Lors de sa présentation du Plan stratégique national (PSN) en mai 2021, préfigurant la future Pac, le ministre de l’Agriculture d’alors, Julien Denormandie, avait affirmé que « 79% des exploitations de grandes cultures devraient, dans l’état actuel, accéder à l’un des deux niveaux de l’écorégime » et que, parmi les exclues, « 13% devraient modifier 5% de leur assolement pour y parvenir », ménageant certaines organisations professionnelles mais alimentant le procès en « green washing » de l'ex-paiement vert.

La réduction des montants s’explique par le « succès » global de l’écorégime, diluant l’enveloppe fixe annuelle de 1,684 milliard d’euros et représentant 25% des paiements directs.

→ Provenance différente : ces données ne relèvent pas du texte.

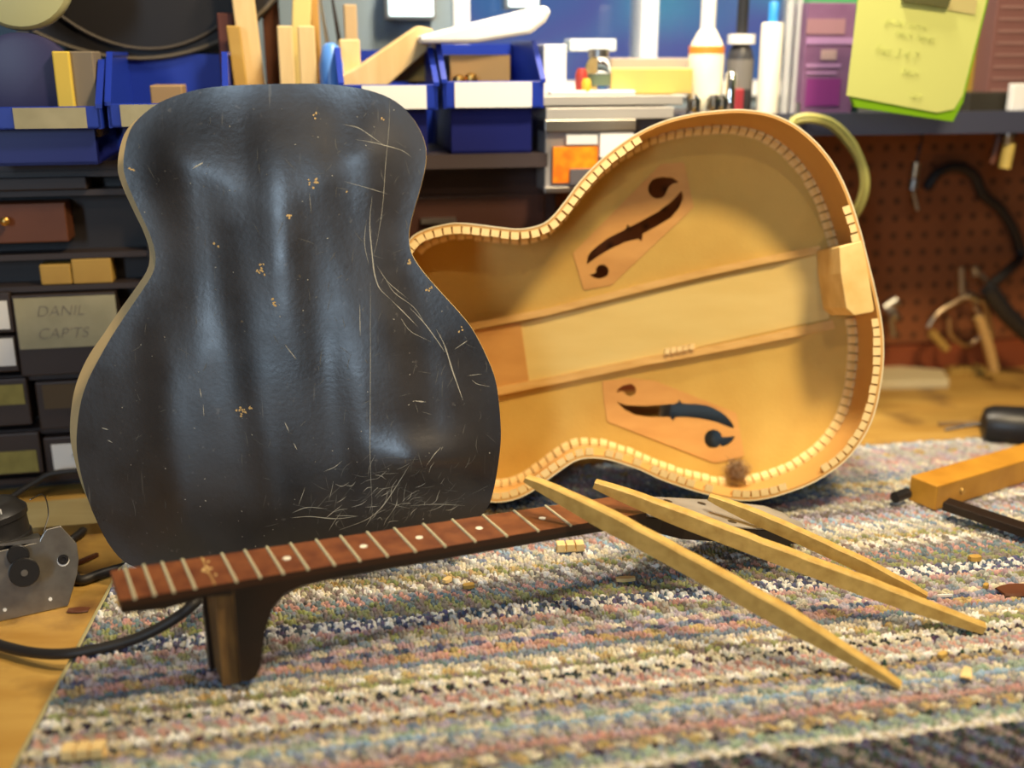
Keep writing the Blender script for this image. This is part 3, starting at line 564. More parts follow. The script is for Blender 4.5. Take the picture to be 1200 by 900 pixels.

La référence à l’aide au maintien par la Fnab n’est pas anodine car le PSN a entériné la fin de l’aide au maintien en AB. Avec 92,05€/ha, on est loin des 145€/ha réclamés par la Fnab. De son côté, le gouvernement, qui réitère régulièrement l’objectif de 18% de SAU bio à fin 2027, se défend de tout lâchage, expliquant que le crédit d’impôt bio équivalait à un soutien supérieur à l’aide au maintien et mettant en avant un plan d’aide exceptionnel avoisinant les 200 millions d’euros.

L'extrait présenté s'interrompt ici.